Handheld product designers may need to be concerned with two types of noise generation: RF noise and audio noise. When wireless communication circuitry is embedded within the handheld product, the fundamental and harmonics of the power supply's switching frequency may cause radio interference. Good layout techniques are essential to minimize noise coupling, but synchronizing the switching frequencies can also ensure that switching noise is located away from sensitive frequencies. Most of the dc/dc converters support synchronization; however, this requires that the converter operate at a fixed frequency independent of load current (Burst Mode operation defeated). Noise is predictable when synchronized, but quiescent current is high, typically several milliamps, because the power MOSFETs are continuously switching.

Preventing the dc/dc converter from entering Burst Mode operation also solves another problem — audible noise generation. When a converter operates with Burst Mode switching it turns on and off at a load-dependant rate, and may generate output ripple with audio frequency components. This is obviously a problem for products such as cellular phones and MP3 players that process audio signals. Selecting continuous switching or synchronization inhibits Burst Mode operation, and eliminates audio noise generation, but again, at the expense of light load efficiency.

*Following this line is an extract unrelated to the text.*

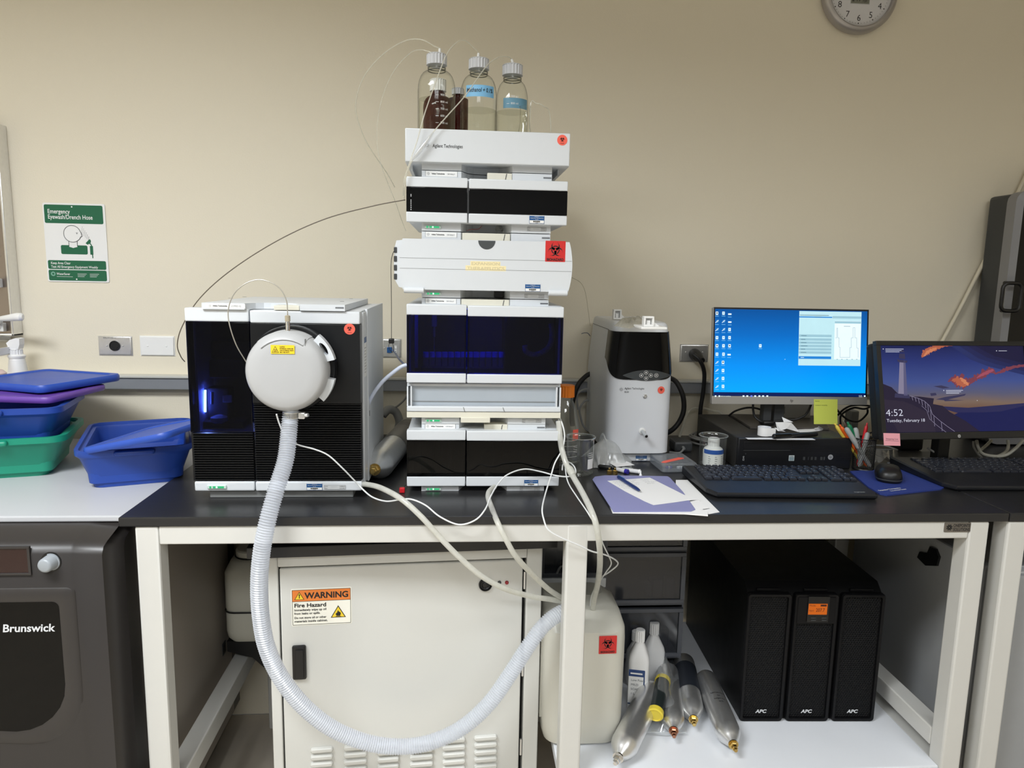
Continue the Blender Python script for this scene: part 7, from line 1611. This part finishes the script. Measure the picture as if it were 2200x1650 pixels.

The solution to the noise versus quiescent current tradeoff is actually quiet simple. Most of the dc/dc converters discussed include a MODE/SYNC pin that allows continuous switching, synchronized switching (also continuous), or Burst Mode switching. The handheld product's microcontroller can select either continuous switching or synchronized mode when the product is operational to minimized both RF and audio noise. However, when the product is in standby the microcontroller can select Burst Mode operation for minimum quiescent current and maximum battery life. With modern micropower dc/dc converters, it's now practical to simultaneously achieve the goals of long battery life, small size and noise reduction.